そういえば、アルトサウディウスはエルドラシルに惚れていたから世界を壊して、エルドラシルを手に入れようとしたのですが、おそらく長い歴史の中で唯一エルドラシルを「一人の少女」として見ていたのはアルトサウディウスだけだったかもしれませんね。
というのもエルドラシルは生まれながらの理持ち=神のために、生まれると同時に世界樹を生み出し、その上にエル=ユーナという世界が生まれました。
基本的に彼女=世界という認識で、これは後にこの世界に降り立った神王クレイムディアもそうであり、ほとんどの人物がエルドラシルのことを少女というよりもまず「世界」あるいは「神」として考え、そこから彼女について語っているんですよね。
まあ、その認識は間違いではないですし、そもそもエルドラシルの姿を見た人物なんて、それこそ数えるほどですからね。
冷静に考えるとエルドラシルの姿を見たのって誰だろう……。
えーと、まず神王は見たと思います。
ただあいつの場合「ふーん、こいつが世界神エルドラシルねー」で終わったと思います。
ぶっちゃけあいつからしてみれば自分が支配する世界を支える柱程度にしか思ってませんから。まあ、それでもエルドラシルが死んだりしたら世界も消えるんで、神王にとってはエルドラシルが存続してくれるのが一番ですが。
その後はアルトサウディウスとファルナスですかね。
ファルナスについては、弟のアルトと同じようにエルドラシルに恋しますが、結局ファルナスはエルドラシルは世界神であり、この世界を支える神でなくてはいけないと身を引くんですよね。
なので、結局はエルドラシルを「少女」としてよりも「世界」として手放してしまった。
あとはイシュタル。こいつは論外。
他には時代がかなり飛んでエスペセイバーの星の伝承記の面々か。
まあ、こいつらも飛ばそう。
となると、やっぱり結局のところ、エルドラシルを神ではなく一人の少女として見て、そんな彼女を手に入れようとしたのは後にも先にもアルトサウディウスのみか。
ちなみにエルドラシル自身は自分の理の寿命が尽きるまで、世界そのものとなり、世界を支え続けるつもりでした。
ぶっちゃけ、今エル=ユーナにいる人間達って、あとからエルドラシルの世界に来た連中で、勝手にエルドラシルの世界に住み着いてるんですよね。

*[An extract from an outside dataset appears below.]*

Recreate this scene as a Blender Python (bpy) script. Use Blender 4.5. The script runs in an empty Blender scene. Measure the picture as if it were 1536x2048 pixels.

エルドラシルからしてみれば、自分の世界を作ったら、なんかそこに知らない人間が大勢引っ越してきて、勝手に住んでるんだけど。状態なんですよね。
まあでも、それを含めてエルドラシルは人も世界も愛しており、そこにいる生命をずっと見守ろうと決めておりました。
なのでエルドラシル自身も自分を少女とは思っていないですし、世界そのものと思って世界維持のために寿命を費やしていました。
けど、それに対してアルトサウディウスのみが「は?いや、ふざけんな。お前の命はお前だけのものだろう。お前は世界じゃない。一人の少女だ」って言って世界壊して、エルドラシルを手に入れようとしたんですよね。
これだけ聞くとまるで主人公みたいですけど、ぶっちゃけあいつのこの行動も「欲望」そのものであって、普通に世界滅ぼそうとしてたとんでもない奴なんですけどね。
ただそんなアルトサウディウスの行動はエルドラシルからしたら、どうすればいいのか戸惑う感じだったのかもしれませんね。
一貫して自分を世界ではなく、一人の少女として見続けた男。
ただエルドラシルからしたら自分の世界を捨てて、アルトサウディウスのもとに行くってのは絶対にできないでしょうね。アルトサウディウスが「欲望」という理に従っていたように、エルドラシルも自分の世界を支え続けるのが彼女の理だったので。
あ、ちなみにファルナスとエルドラシルがくっついてヴァイスが生まれたのはアルトサウディウスが滅んでしばらくですね。
これはファルナスが「アルトサウディウス(弟)があそこまで惚れ込んだ神ってどんな人だろう……」って会いに行って、それでまんまと惚れたってパターンです。
ちなみに、アルトサウディウスがそのことを知っても「ふーん」で終わります。
ぶっちゃけ他の奴がエルドラシルに惚れようが、それでエルドラシルとの間に子供ができようが、アルトサウディウスからしたらどうでもいいことなので。
彼にとって重要なのは自分がエルドラシルに惚れているという感情のみ。
なので別にファルナスに対して敵意を持ったりとかもないですね。
というか私の中でアルトサウディウスってかなり単純というか、いい意味で純粋。悪く言うと自分の気持ちしか考えてない奴なので。
ふと、そんなことを思い、エスペの戯言を書きました。
またなにか思いついたら書きます。